Realmente creo que llegará un momento en nuestras vidas en el que el velo será rasgado, y al mirar atrás, nos asombraremos al darnos cuenta de que tuvimos a nuestro alcance conocimiento, revelación, consuelo y fortaleza, simplemente por pedirlo. Y que esas bendiciones estuvieron disponibles todo el tiempo… si tan solo le hubiéramos hecho saber que creíamos que la única manera de tener éxito en la vida era colocándola en Sus manos.

Y sin embargo, surge una gran pregunta:
¿Cómo se desarrolla la capacidad de conversar con el Señor, como un hombre conversa con otro?
¿Cómo se cultiva el deseo de hablar con Él más que con cualquier otra persona?

Ahora, eso puede parecer una afirmación fuerte —decir que nos gustaría hablar con el Señor más que con cualquier otra persona—, así que permítanme ilustrarlo.

A mí me encanta hablar con mi esposa. Hemos tenido conversaciones maravillosas, compartiendo nuestros sentimientos más profundos, tanto personales como espirituales, sobre el evangelio de Cristo.
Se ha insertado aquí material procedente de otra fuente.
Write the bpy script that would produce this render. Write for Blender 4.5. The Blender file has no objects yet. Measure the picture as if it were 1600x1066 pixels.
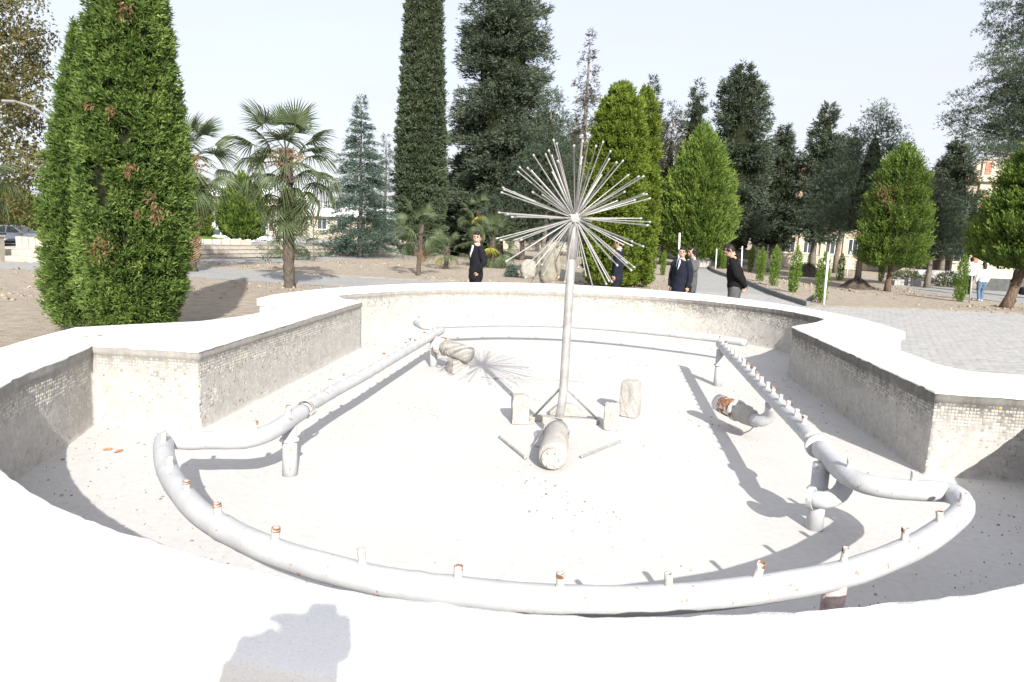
import bpy, bmesh, math, random
import numpy as np
from mathutils import Vector, Matrix
PI = math.pi
R = math.radians
random.seed(7)
SC = bpy.context.scene
COL = SC.collection

# ------------------------------------------------------------------ camera
CAM_H = 1.85
TILT, ROLL, FPX = R(9.25), R(2.5), 1067.0
_fw = np.array([0, math.cos(TILT), -math.sin(TILT)])
_up0 = np.array([0, math.sin(TILT), math.cos(TILT)])
_r0 = np.array([1.0, 0, 0])
CR = math.cos(ROLL) * _r0 + math.sin(ROLL) * _up0
CU = -math.sin(ROLL) * _r0 + math.cos(ROLL) * _up0
cd = bpy.data.cameras.new('camera')
cam = bpy.data.objects.new('camera', cd)
COL.objects.link(cam)
M = Matrix(((CR[0], CU[0], -_fw[0], 0), (CR[1], CU[1], -_fw[1], 0), (CR[2], CU[2], -_fw[2], CAM_H), (0, 0, 0, 1)))
cam.matrix_world = M
cd.sensor_width = 36
cd.lens = 24
cd.clip_start = 0.05
cd.clip_end = 3000
SC.camera = cam

# ------------------------------------------------------------------ light
SUN_EL = R(29.8)
SUN_DIR = Vector((0.259 * math.cos(SUN_EL), -0.966 * math.cos(SUN_EL), math.sin(SUN_EL)))   # towards the sun
SUN_AZ = math.atan2(SUN_DIR.x, SUN_DIR.y)          # clockwise from +Y
w = bpy.data.worlds.new('World')
SC.world = w
w.use_nodes = True
nt = w.node_tree
nt.nodes.clear()
wo = nt.nodes.new('ShaderNodeOutputWorld')
bg = nt.nodes.new('ShaderNodeBackground')
sk = nt.nodes.new('ShaderNodeTexSky')
sk.sky_type = 'NISHITA'
sk.sun_disc = False
sk.sun_elevation = SUN_EL
sk.sun_rotation = SUN_AZ
sk.air_density = 1.0
sk.dust_density = 3.0
sk.ozone_density = 1.5
bg.inputs['Strength'].default_value = 0.15
# thin bright high haze over the whole sky
tcw = nt.nodes.new('ShaderNodeTexCoord')
mpw = nt.nodes.new('ShaderNodeMapping'); mpw.inputs['Scale'].default_value = (1, 1, 5)
nzw = nt.nodes.new('ShaderNodeTexNoise'); nzw.inputs['Scale'].default_value = 1.6; nzw.inputs['Detail'].default_value = 5; nzw.inputs['Distortion'].default_value = .8
rpw = nt.nodes.new('ShaderNodeMapRange'); rpw.inputs['From Min'].default_value = .3; rpw.inputs['From Max'].default_value = .75; rpw.inputs['To Min'].default_value = .76; rpw.inputs['To Max'].default_value = .90
mxw = nt.nodes.new('ShaderNodeMix'); mxw.data_type = 'RGBA'
mxw.inputs[7].default_value = (2.44, 2.44, 2.62, 1)
nt.links.new(tcw.outputs['Generated'], mpw.inputs[0]); nt.links.new(mpw.outputs[0], nzw.inputs['Vector'])
nt.links.new(nzw.outputs['Fac'], rpw.inputs['Value']); nt.links.new(rpw.outputs[0], mxw.inputs[0])
nt.links.new(sk.outputs[0], mxw.inputs[6]); nt.links.new(mxw.outputs[2], bg.inputs[0])
nt.links.new(bg.outputs[0], wo.inputs[0])
sl = bpy.data.lights.new('sun', 'SUN')
sl.energy = 3.4
sl.angle = R(0.53)
sl.color = (1.0, 0.955, 0.89)
so = bpy.data.objects.new('sun', sl)
COL.objects.link(so)
so.rotation_euler = SUN_DIR.to_track_quat('Z', 'Y').to_euler()
so.location = (5, -20, 30)
SC.view_settings.view_transform = 'Standard'
SC.view_settings.look = 'None'
SC.view_settings.gamma = 1
SC.view_settings.use_curve_mapping = False
SC.view_settings.exposure = 1.3
SC.render.engine = 'CYCLES'
SC.cycles.max_bounces = 6
SC.cycles.diffuse_bounces = 3
SC.cycles.transparent_max_bounces = 8
SC.cycles.use_denoising = True

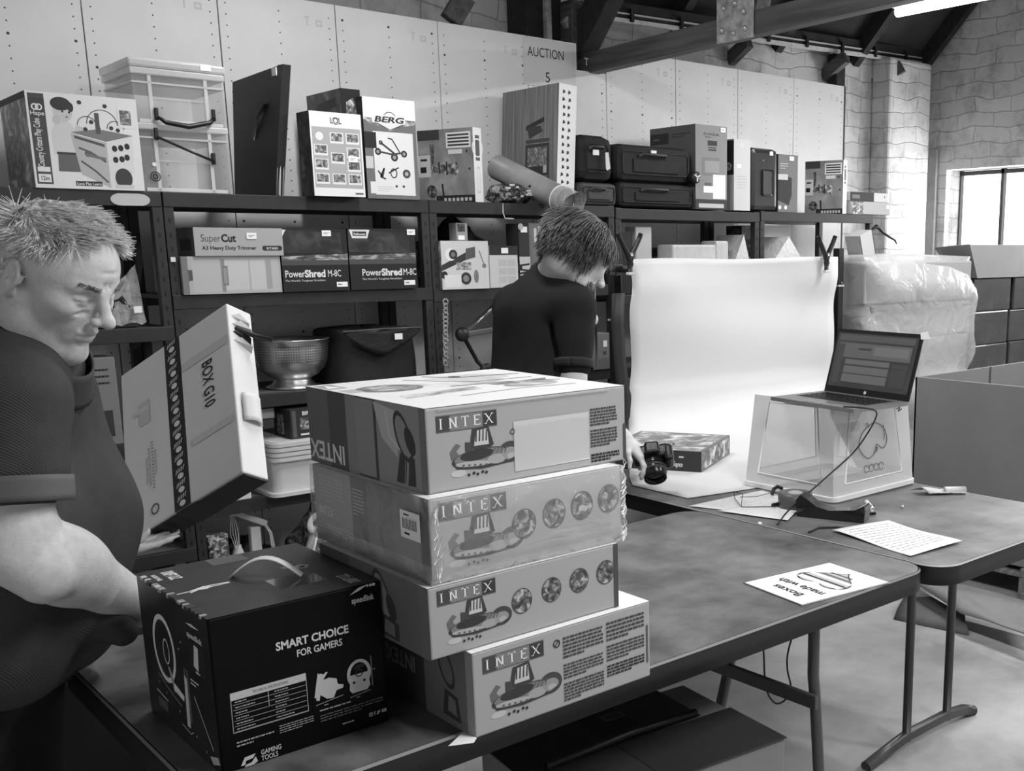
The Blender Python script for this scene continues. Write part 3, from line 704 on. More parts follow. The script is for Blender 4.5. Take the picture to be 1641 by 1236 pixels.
# tangle bag under the roll
def lumpy(name, label, cat, c, r, mat, n=26, amp=.25, seed=1, flat=0, group=None, extra=None):
    rr = random.Random(seed); ph = [(rr.uniform(1, 5), rr.uniform(1, 5), rr.uniform(0, 6), rr.uniform(0, 6)) for _ in range(6)]
    q = MB(); h = n//2; vs = []
    for i in range(h+1):
        for k in range(n):
            th, f_ = PI*i/h, 2*PI*k/n; s_ = 1+amp*sum(math.sin(a*th*2+p)*math.cos(round(b)*f_+p2) for a, b, p, p2 in ph)/3
            x, y, z = math.sin(th)*math.cos(f_)*s_, math.sin(th)*math.sin(f_)*s_, -math.cos(th)*s_
            z = max(z, -.86)
            vs.append((x*r[0], y*r[1], (z+.86)*r[2]))
    q.add(vs, [(i*n+k, i*n+(k+1) % n, (i+1)*n+(k+1) % n, (i+1)*n+k) for i in range(h) for k in range(n)], mat, True)
    o = q.build(name, None, c)
    return tag(o, label, cat, group)
a = P(826, 330, Y=4.03)
o = lumpy('net_bag', 'dark net bag of small parts squashed under the rolled mat', 'bag', (a.x, 4.07, T1), (.12, .055, .045), photo(15, 150, 60), amp=.3, seed=4)
q = MB(); rr = random.Random(2)
for i in range(22):
    x_, z_ = rr.uniform(-.085, .07), rr.uniform(.01, .075); q.box((x_, -.062, z_), (x_+rr.uniform(.008, .03), -.052, z_+.008), G(rr.choice((30, 60, 150, 210))), .002)
q.build('small_parts', o)
q = MB(); a = P(806, 322, Y=3.97); q.tube([P(806, 326, Y=3.98), P(806, 340, Y=3.975), P(809, 350, Y=3.975), P(823, 351, Y=3.975)], .003, G(190), 8); tag(q.build('hook'), 'pale bent wire hook hanging off the top shelf beam', 'hook')

# soft bags and suitcases
def suitcase(name, label, loc, w, d, h, m, rot=(0, 0, 0), wheel=False, tagged=False, handle='front', st=None, group=None):
    t = thing(name, label, 'suitcase', loc, rot); q = MB(); q.box((0, 0, 0), (w, d, h), m, min(w, h)*.22); q.build('shell', t)
    q = MB(); k = rrect(.01, .01, w-.01, h-.01, min(w, h)*.13)
    k = rrect(min(w, h)*.2, min(w, h)*.2, w-min(w, h)*.2, h-min(w, h)*.2, min(w, h)*.1); q.tube([(a, -.001, b) for a, b in k]+[(k[0][0], -.001, k[0][1])], .0025, G(30, .5), 6); q.build('piping', t)
    q = MB(); q.box((w*.2, -.006, h*.25), (w*.8, .002, h*.62), m, .005); q.build('pocket', t)
    q = MB(); q.tube([(w*.28, -.004, h*.7), (w*.3, -.022, h*.74), (w*.6, -.022, h*.74), (w*.62, -.004, h*.7)], .007, G(60, .5), 8); q.build('handle', t)
    if wheel:
        for zz in (h*.2,): q = MB(); q.lathe([(0, -.02), (.027, -.02), (.03, -.012), (.03, .012), (.027, .02), (0, .02)], G(40, .4), 20, M=Matrix.Translation((w-.0, -.012, zz)) @ Matrix.Rotation(PI/2, 4, 'X'))
        for g in range(3): q.beam((w, -.034, zz), (w+.022*math.cos(g*2.1+.5), -.034, zz+.022*math.sin(g*2.1+.5)), .006, .006, WHITE)
        q.build('wheel', t)
    if st: q = MB(); q.box((st[0]*w, -.014, st[1]*h), (st[0]*w+.032, -.007, st[1]*h+.024), LAB); q.build('price_sticker', t)
    if tagged: q = MB(); q.prism([(-.008, 0), (.01, .002), (.02, -.07), (.0, -.08), (-.006, -.07)], (w*.65, -.03, h*.62), (1, 0, 0), (0, 0, 1), (0, -1, 0), .002, G(215)); q.build('luggage_tag', t)
    return t
CAN = G(34, .7, .3, var=5, sc=50, bump=.25, bs=300, name='black_canvas'); CAN2 = G(62, .55, .4, var=6, sc=40, bump=.2, bs=200)
x, w, h = slot(932, 992, 330, 290, T1); suitcase('suitcase', 'grey soft bag with rounded end, lowest beside the laminate pack', (x+.0, 4.0, T1), w+.0, .38, h-.003, CAN2, handle=1)
zb = T1+h; w2 = w; h2 = P(935, 214, Y=4.0).z-zb; suitcase('suitcase', 'black soft bag with a dangling luggage tag, on the grey bag', (x+.0, 4.0, zb), w-.012, .36, h2, CAN, st=(.35, .56), tagged=True)
x, w, h = slot(1000, 1114, 335, 290, T1); suitcase('suitcase', 'wide black suitcase lying flat under another black one', (x-.02, 4.0, T1), w+.02, .38, h-.003, CAN)
zb = T1+h; h2 = P(1005, 230, Y=4.0).z-zb; suitcase('suitcase', 'upper black wheeled suitcase with a small white sticker', (x-.03, 4.0, zb), w+.022, .38, h2, CAN, wheel=True, st=(.42, .72))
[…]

Me gusta hablar con ella, y creo que ella también disfruta nuestras conversaciones. Pero, tanto como aprecio esas charlas, he descubierto que no hay nadie con quien sea tan grato conversar como con el Salvador.

Cuando digo «conversar con el Señor», esto es lo que quiero decir: vamos al Padre en el nombre de Cristo, expresamos nuestra gratitud por las bendiciones que tenemos, y le pedimos guía y dirección. Aunque oramos al Padre en el nombre de Cristo, es el Salvador quien responde nuestras oraciones, y así, con el paso de las semanas, los meses y los años, la Persona que vamos conociendo más íntimamente es el Salvador.

Esto es coherente con todas las Escrituras. Los profetas afirman:

“Él es Aquel a quien conozco íntimamente. Él es el Mediador entre Dios y los hombres.”

El Padre nos presenta al Hijo primero, y si tomamos en serio nuestra relación con Él —si guardamos Sus mandamientos y llegamos a ser más semejantes a Él— entonces, el Salvador podrá introducirnos al Padre.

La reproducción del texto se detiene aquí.